Словно океанский лайнер под туманный горн впервые входящий в Нью-Йорк, "Сакария" триумфально вошла в бухту Хайфы. "Сакария" отчалила из Констанцы 1 февраля 1940 года и прибыла в Хайфу во вторник 13 февраля в 2.30 дня. Палестинские власти были в полной ярости и объявили, что судно арестовано, и 28 членов экипажа и все пассажиры арестованы. Но это решение пришлось изменить. Документы доказывали, что судно вынудил проследовать в Хайфу приказ Королевского флота. Кроме того вмешалось турецкое правительство. Судно, его экипаж и даже пассажиры — сначала женщины, но через несколько недель и мужчины — были освобождены и легально оказались в безопасности в Палестине[841].

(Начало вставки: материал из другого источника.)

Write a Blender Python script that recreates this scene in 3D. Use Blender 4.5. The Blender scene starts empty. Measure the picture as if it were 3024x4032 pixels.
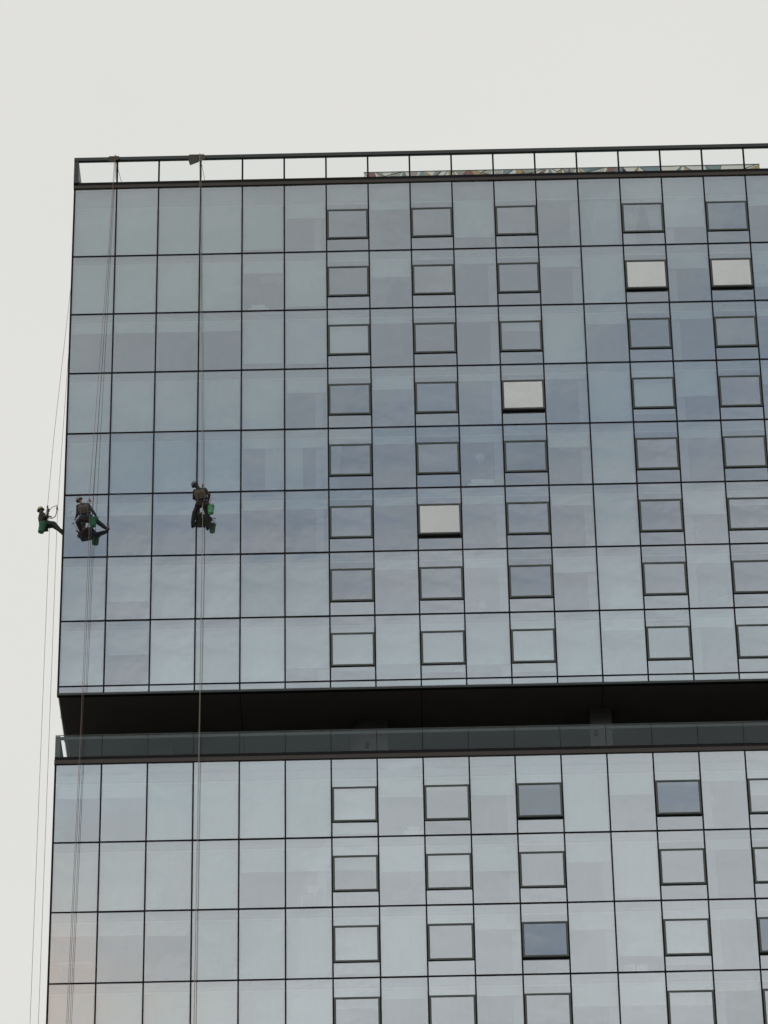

Ярость британских властей смогла вылиться только на одного человека: Эри Жаботинский был не "нелегалом", а палестинским гражданином. Его арестовали и держали полгода в тюрьме.
3 сентября, за день до письма к Чемберлену Жаботинский сказал Баруху Вайнштейну (который, как и все присоединившиеся к Гроссману, поддерживал дружеские связи с Жаботинским): "сердце нашей национальной деятельности переместилось в Америку". Жаботинский, конечно, не ждал положительного ответа от Чемберлена. Но все-таки до самого отъезда в США он продолжал в интервью, письмах и докладных записках напоминать своим друзьям и знакомым среди британского истеблишмента о политических притязаниях евреев и о необходимости военной поддержки союзников. Жаботинский обращался и к армейским властям и отверг их довольно неуклюжее оправдание, что якобы в людских ресурсах нет нужды.
Жаботинский помнил, как Британия постоянно меняла свою "неизменную" политику в кампании за легион во время Первой мировой войны, он отчетливо понимал, какими опасностями чревата любая война, он был верен своему принципу — "в борьбе за правое дело не соглашаться с отрицательным ответом", и он был неутомим.